Esattamente 30 anni fa, il 30 gennaio 1992 venne emesso il terzo grado di giudizio di uno dei processi più importanti della storia della Repubblica italiana. Si concluse infatti il Maxiprocesso, denominazione data ad un dibattimento giudiziario celebrato a Palermo per crimini di mafia che ancor oggi si può considerare il più grande processo penale mai celebrato al mondo e direi della storia: in primo grado gli imputati furono 475, gli avvocati difensori circa 180 e 900 fra testimoni e parti lese. Proprio per le incredibili dimensioni di questo processo, le istituzioni furono costrette a costruire in pochi mesi, a fianco del carcere dell’Ucciardone, una grande aula ottagonale soprannominata aula bunker, le cui dimensioni fossero adatte a contenere centinaia di imputati.
Il processo di primo grado si concluse con pesanti condanne: 19 ergastoli e pene detentive per un totale di 2665 anni di reclusione. La sentenza, emessa il 30 gennaio 1992, confermò tutte le condanne, mentre la gran parte delle assoluzioni pronunciate nel giudizio d’appello per gli omicidi Giuliano, Dalla Chiesa, Giaccone ed altri venne annullata disponendo di conseguenza per gli imputati un nuovo giudizio.

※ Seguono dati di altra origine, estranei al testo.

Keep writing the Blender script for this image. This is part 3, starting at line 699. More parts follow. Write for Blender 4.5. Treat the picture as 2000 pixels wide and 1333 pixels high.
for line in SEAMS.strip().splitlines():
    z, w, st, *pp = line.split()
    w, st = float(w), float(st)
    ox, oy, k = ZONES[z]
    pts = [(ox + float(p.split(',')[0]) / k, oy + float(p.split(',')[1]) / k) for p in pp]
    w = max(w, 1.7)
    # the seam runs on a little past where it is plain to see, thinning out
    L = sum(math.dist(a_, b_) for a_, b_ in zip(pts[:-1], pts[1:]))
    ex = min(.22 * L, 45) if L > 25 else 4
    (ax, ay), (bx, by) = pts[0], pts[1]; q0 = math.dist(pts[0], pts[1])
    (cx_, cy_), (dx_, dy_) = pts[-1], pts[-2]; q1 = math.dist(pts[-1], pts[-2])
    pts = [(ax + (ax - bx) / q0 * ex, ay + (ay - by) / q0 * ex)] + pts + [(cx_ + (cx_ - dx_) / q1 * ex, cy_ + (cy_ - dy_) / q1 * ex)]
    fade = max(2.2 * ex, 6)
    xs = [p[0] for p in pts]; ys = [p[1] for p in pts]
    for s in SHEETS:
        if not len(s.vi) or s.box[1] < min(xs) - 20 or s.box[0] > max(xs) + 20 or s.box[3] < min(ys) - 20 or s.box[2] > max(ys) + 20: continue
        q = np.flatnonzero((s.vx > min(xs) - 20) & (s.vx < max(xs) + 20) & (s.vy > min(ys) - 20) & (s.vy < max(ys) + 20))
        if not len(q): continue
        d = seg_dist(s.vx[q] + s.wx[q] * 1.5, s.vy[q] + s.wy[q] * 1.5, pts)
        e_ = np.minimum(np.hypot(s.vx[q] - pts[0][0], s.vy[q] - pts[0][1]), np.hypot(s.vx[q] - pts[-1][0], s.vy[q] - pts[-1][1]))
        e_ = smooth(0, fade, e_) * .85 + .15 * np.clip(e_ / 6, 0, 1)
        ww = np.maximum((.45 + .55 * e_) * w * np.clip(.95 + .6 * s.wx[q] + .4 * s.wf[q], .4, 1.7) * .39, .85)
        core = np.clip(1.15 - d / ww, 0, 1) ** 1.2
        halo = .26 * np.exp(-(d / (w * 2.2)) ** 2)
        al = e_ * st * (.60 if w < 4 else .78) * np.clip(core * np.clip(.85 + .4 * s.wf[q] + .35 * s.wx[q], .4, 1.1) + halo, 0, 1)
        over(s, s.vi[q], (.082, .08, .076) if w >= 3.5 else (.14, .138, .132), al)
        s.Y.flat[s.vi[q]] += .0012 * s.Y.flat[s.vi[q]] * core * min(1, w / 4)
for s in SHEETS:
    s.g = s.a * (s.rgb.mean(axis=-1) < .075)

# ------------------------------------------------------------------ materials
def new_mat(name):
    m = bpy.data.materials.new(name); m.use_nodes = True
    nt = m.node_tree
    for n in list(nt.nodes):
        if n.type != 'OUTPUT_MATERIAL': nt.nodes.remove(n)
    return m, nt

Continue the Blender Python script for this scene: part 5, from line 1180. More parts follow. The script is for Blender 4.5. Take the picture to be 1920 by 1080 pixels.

La Corte di Cassazione, in accordo con i giudici di primo grado, credette dunque al “teorema Buscetta”. Il boss dei due mondi, don Masino all’anagrafe Tommaso Buscetta, fu il pentito di mafia che svelò agli inquirenti oltre a centinaia di crimini, la struttura criminale verticistica al mafiosa capo della quale c’era “La Cupola”, guidata all’epoca prima Salvatore Riina e poi da Bernardo Provenzano. Il processo che rinviò i verdetti di assoluzione emessi in primo grado venne celebrato tra il 1993 e il 1995 davanti alla Corte d’assise d’appello: tutti gli imputati vennero condannati all’ergastolo.
Il risultato finale del maxiprocesso fu dunque che la quasi totalità delle pesanti condanne pronunciate in primo grado venne confermata divenendo verità giudiziaria e definitiva. Un risultato storico che cambiò profondamente il nostro paese grazie allo spirito di servizio di molti uomini delle istituzioni tra inquirenti e forze di polizia, i quali a costo della vita, sferrarono un duro colpo a “Cosa nostra”, organizzazione criminale di cui fino a pochi anni prima si negava persino l’esistenza.